Лишь позднее нам стало ясно, как совершенно точно утверждает в своей недавней статье Л.В. Мочалов2, то было переосмысление идеализма молодости, надежд эпохи «оттепели». Новый рабочий герой обновляющегося искусства поможет пересоздать действительность нашего «реального социализма». Тот же критик, хорошо знавший Андронова, прав, полагая, что: тема «проводов», не отпускавшая мастера с 1965 до 1995 года, стала его концептуальным ответом романтическому пафосу, «футуристическим интенциям» (Мочалов) «Плотогонов», рождавшихся на рубеже 1950—1960-х годов. Две композиции «Проводы» были среди крайне немногочисленных крупноформатных картин, которые Андронов исполнил в свой «послеманежный» период. Основной массив его живописных произведений последних 30 лет жизни составляют довольно скромные по размерам жанры, портреты, пейзажи.

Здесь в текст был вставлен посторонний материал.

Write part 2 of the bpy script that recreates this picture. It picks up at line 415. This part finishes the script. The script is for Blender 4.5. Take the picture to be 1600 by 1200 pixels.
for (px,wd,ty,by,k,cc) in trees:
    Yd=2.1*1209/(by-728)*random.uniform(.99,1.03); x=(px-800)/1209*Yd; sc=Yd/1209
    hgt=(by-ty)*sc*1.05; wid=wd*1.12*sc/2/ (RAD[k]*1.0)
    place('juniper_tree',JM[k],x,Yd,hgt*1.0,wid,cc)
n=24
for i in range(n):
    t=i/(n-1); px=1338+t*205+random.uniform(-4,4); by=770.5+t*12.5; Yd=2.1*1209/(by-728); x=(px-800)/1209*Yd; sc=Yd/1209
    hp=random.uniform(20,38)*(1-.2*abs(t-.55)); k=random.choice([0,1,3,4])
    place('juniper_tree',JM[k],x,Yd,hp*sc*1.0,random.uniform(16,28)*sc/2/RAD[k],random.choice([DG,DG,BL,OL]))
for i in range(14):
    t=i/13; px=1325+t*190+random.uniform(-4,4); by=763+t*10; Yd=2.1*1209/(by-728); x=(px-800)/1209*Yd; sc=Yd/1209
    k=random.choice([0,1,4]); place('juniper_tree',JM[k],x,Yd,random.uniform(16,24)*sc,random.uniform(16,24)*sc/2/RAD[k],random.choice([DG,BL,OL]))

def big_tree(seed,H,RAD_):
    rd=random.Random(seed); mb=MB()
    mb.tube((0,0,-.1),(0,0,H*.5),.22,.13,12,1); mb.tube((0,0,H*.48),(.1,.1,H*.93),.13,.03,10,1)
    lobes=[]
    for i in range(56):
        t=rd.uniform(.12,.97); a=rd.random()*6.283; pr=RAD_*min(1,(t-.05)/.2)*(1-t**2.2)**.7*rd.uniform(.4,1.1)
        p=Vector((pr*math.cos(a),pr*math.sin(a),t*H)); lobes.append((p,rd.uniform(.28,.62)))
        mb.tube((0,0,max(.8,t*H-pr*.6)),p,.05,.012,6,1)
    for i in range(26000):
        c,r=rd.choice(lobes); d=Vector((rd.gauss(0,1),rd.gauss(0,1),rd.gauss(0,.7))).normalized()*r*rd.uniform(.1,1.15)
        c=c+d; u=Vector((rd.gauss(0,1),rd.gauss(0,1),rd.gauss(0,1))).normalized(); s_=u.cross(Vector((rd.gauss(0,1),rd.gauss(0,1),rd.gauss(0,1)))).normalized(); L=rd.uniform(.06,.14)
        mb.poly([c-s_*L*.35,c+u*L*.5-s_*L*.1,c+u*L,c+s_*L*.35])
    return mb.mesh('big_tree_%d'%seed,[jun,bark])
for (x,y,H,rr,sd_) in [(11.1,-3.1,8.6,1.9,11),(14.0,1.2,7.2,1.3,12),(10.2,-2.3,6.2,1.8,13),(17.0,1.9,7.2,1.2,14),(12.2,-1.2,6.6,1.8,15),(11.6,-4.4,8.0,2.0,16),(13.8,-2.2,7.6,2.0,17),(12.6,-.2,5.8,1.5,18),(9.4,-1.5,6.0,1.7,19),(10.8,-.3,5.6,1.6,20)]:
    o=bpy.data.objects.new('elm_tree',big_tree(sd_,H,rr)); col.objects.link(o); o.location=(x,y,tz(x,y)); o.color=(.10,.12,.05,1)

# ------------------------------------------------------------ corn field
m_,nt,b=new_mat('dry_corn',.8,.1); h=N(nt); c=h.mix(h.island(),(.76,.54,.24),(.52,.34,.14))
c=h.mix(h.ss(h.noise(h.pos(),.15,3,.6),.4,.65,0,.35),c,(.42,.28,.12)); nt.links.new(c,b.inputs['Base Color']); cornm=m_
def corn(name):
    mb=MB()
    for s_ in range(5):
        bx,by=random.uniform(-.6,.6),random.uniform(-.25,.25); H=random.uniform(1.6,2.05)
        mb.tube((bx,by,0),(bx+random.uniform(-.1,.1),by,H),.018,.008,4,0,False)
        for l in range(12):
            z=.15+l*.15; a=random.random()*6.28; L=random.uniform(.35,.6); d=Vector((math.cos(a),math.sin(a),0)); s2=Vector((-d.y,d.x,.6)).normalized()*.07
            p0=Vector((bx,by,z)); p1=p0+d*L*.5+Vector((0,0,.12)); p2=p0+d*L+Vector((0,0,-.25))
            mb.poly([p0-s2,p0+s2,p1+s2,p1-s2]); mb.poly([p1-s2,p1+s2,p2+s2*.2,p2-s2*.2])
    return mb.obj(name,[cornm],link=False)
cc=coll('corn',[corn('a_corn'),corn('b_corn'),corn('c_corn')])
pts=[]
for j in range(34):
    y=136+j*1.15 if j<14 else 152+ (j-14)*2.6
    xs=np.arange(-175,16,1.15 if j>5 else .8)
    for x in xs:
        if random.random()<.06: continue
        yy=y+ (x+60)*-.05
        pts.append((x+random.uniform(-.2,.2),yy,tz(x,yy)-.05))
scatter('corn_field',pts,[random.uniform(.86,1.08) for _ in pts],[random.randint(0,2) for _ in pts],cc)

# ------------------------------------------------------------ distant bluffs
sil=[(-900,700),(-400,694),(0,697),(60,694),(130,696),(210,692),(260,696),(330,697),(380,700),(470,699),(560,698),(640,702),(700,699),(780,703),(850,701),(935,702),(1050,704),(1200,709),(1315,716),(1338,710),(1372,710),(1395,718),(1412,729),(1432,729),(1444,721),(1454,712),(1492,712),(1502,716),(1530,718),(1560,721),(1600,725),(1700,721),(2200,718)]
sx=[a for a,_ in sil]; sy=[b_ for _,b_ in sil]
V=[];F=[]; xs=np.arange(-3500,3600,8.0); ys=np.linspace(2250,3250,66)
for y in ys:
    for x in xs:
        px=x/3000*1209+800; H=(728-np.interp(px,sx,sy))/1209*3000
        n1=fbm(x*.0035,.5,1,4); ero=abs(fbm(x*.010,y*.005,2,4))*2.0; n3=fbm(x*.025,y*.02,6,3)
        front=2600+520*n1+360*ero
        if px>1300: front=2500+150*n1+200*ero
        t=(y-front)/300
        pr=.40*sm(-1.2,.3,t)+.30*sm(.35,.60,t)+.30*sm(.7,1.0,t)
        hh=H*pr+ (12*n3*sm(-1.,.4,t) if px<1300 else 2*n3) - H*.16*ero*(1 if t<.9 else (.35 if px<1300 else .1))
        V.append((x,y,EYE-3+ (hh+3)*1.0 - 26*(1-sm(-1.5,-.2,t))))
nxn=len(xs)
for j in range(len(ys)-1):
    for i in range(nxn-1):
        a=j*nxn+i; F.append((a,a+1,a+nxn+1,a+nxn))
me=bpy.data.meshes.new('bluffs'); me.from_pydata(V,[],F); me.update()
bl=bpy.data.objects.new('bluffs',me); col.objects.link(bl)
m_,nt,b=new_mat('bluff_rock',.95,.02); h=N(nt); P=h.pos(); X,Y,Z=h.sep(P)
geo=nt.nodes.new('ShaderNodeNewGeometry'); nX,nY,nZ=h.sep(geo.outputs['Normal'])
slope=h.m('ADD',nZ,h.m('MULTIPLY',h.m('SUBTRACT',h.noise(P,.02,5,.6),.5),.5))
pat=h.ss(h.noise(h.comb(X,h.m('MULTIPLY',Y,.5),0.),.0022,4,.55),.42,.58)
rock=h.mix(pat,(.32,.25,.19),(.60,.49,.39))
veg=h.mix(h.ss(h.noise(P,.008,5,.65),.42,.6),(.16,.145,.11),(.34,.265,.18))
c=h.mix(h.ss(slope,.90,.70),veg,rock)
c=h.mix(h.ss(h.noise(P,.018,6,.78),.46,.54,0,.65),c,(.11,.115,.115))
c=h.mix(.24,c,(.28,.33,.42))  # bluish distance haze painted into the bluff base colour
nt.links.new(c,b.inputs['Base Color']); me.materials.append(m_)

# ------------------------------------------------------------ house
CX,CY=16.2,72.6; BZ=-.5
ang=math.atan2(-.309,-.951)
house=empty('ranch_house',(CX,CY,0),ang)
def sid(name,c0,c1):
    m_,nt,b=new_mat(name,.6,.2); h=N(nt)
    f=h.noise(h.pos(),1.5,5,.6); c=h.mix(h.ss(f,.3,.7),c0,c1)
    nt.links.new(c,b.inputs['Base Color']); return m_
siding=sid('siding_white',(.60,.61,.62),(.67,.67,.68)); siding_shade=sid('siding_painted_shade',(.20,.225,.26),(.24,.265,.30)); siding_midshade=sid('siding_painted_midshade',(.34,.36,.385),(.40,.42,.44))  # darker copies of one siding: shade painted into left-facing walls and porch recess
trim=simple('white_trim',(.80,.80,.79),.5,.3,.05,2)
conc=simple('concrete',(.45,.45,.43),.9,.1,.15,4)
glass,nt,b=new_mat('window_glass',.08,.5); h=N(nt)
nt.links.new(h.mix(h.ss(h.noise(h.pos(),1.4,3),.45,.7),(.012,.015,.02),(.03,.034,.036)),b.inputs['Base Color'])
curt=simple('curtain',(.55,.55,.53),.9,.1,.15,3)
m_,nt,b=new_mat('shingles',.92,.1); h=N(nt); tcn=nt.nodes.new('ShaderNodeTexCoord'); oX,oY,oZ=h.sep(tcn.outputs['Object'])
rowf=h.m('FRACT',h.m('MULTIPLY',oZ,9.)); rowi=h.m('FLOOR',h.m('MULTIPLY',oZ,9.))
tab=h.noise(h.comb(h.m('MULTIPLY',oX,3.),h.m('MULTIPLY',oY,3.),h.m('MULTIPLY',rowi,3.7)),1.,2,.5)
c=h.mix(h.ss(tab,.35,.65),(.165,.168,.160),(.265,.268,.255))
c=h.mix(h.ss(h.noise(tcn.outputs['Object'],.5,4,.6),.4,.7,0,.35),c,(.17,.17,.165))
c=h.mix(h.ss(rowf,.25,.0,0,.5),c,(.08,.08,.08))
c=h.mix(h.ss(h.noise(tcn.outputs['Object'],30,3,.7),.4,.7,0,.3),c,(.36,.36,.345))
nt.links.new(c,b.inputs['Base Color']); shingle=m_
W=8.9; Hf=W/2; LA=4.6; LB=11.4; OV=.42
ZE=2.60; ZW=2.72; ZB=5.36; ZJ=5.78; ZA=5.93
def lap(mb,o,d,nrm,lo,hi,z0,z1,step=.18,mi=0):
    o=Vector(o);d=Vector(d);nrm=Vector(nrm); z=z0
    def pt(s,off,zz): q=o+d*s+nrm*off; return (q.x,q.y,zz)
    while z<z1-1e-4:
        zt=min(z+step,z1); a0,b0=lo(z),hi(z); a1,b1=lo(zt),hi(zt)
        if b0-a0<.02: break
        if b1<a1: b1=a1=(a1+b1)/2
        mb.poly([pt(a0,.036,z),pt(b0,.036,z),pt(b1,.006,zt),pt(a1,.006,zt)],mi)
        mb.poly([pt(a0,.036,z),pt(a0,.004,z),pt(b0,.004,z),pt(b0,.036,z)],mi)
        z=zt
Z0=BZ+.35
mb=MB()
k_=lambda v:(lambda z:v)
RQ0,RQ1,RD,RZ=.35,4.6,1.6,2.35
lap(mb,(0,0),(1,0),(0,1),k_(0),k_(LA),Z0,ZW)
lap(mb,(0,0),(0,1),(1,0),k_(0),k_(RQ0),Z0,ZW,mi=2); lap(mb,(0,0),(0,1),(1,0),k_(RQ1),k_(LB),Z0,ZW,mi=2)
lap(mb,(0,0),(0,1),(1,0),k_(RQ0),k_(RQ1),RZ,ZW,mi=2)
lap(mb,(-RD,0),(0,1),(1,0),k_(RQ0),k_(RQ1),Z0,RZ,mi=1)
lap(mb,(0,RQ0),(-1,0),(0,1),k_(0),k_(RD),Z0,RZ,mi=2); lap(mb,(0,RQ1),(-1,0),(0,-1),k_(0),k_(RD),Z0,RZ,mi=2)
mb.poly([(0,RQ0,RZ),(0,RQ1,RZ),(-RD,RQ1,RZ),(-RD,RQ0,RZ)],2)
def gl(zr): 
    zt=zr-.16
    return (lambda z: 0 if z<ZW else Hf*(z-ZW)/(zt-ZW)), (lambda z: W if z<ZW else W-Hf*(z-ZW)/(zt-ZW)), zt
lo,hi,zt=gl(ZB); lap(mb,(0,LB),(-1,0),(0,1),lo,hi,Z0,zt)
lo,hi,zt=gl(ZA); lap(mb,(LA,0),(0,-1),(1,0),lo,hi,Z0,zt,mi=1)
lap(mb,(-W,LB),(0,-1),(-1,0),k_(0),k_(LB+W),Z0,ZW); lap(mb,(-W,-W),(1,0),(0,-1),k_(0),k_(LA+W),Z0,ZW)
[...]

В новом для себя качестве по преимуществу станковиста Андронов выступил перед большой публикой на своих персональных выставках в 1977 году.

Здесь уже целой панорамой были представлены вещи, связанные с поездками художника по Северу, вологодским и костромским землям, а также автопортреты, сразу ставшие предметом живого внимания критики. Возникает соблазн истолковать этот вектор творческих интересов мастера как спасительное бегство, в принципе абсолютно понятное, от той травли, какой подвергала «левую» молодежь система Хрущева, Ильичева, Серова и иже с ними, тем более что Николаю Андронову от них досталось в полной мере. Из опыта нашего искусства еще начиная с 1920-х годов можно припомнить феномен, когда терроризируемый большевистско-советскими бюрократами художник находил выход в своего рода внутренней эмиграции, погружаясь в интимную сферу чувств, в «беспартийность» природы, пытаясь согреться на родной деревенской завалинке... Наверное, Андронову и в самом деле требовалось убежать от оскорбительной фальши советских идейно-воспитательных ритуалов, от столичных витрин коммунистического процветания. Только бежал он от того, что уже не в силах был считать настоящей жизнью, к действительности подлинного бытия своей страны и ее народа. Эту подлинность жизни он увидел в окрестностях Кириллова и Солигалича, в Ферапонтове, которое из года в год все больше ощущал как свою духовную родину, находя там не столько забвение, отдохновение, сколько очищение правдой. Неспроста в его семейных портретах, автопортретах возникают мотивы деревенской бани. Очищение правдой жизни, которую художник имел редкое, непреклонное мужество воспринимать в ее истинном драматизме. Символической кульминацией драмы российской жизни предстают у Андронова бесконечные проводы здоровой молодой поросли этой страны к полям все новых и новых сражений. Как уже сказано, сюжет деревенских проводов новобранцев, призываемых на военную службу, приковывал внимание мастера на протяжении десятилетий.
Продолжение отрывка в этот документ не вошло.